There are seasons when nothing seems to work—when you strive toward goals with every ounce of energy you have, only to fall short again. And strangely, even when you do accomplish the thing you thought would finally make you feel whole, the celebration fades quickly and leaves a familiar emptiness. It’s as if every mountain climbed reveals not a breathtaking vista but another peak in the distance. The quest for meaning becomes exhausting, a constant chase that never rewards you with rest.
But this cycle—frustration, achievement, emptiness—points to something deeper. It calls attention to the fact that goals alone cannot satisfy the human spirit. What actually fills the inner void is connection: connection to God, to purpose, to alignment, and to the deeper parts of ourselves that are often drowned out by busyness and ambition.
Learning to focus on the emotion of love for God and the feeling of contentment can become a quiet revolution within you. It doesn’t mean abandoning ambition or refusing to grow; it means shifting the core of your motivation. When your drive comes from fear—fear of failure, fear of insignificance—you burn out. When it comes from love, gratitude, and a desire to expand the gifts you’ve been given, your spirit steadies. You stop chasing outcomes and start cultivating presence.

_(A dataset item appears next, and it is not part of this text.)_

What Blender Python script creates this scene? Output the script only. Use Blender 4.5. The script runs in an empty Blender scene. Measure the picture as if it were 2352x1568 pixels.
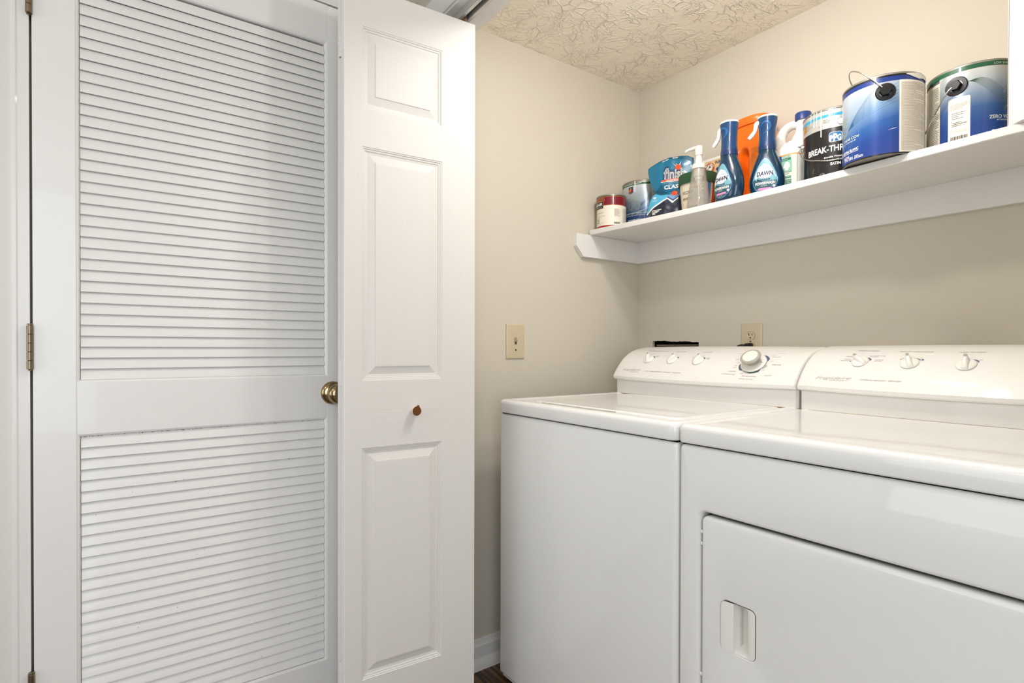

One powerful way to support that shift is to create a list of “badass” things to do—not as a checklist of accomplishments to impress the world, but as a way of honoring your aliveness. These can be bold, playful, meaningful, or simply things that call to your soul: learning a new skill, traveling to a sacred place, creating something with your hands, speaking truth you’ve held back, or attempting something that scares you just enough to feel thrilling. The point is not the completion; the point is the expansion. These experiences become invitations to meet yourself more deeply.
Meditation becomes your anchor in this journey. In quiet stillness, you can feel the love of God not as an abstract concept but as a grounding presence—a warmth that softens your resistance and dissolves the illusion that you are alone. In meditation, achievements stop defining you, and failures stop diminishing you. You can witness your mind without being held hostage by its worries. You can breathe into contentment, not as complacency but as peace.
And from that deeper connection, art naturally emerges. Whether through writing, painting, music, dance, photography, or any other medium, art lets you translate the unseen into something shared. It becomes a testimony of your process—a bridge between your inner world and others who feel the same struggle. Art doesn’t require perfection; it requires honesty. When you create from a place of love, your expression becomes a healing act, both for yourself and for anyone who encounters it.
In the end, the goal is not to escape the highs and lows but to live with a heart anchored in divine love and steady contentment. When your life is fueled by that connection, everything else becomes an opportunity—not to prove yourself, but to celebrate the gift of being alive.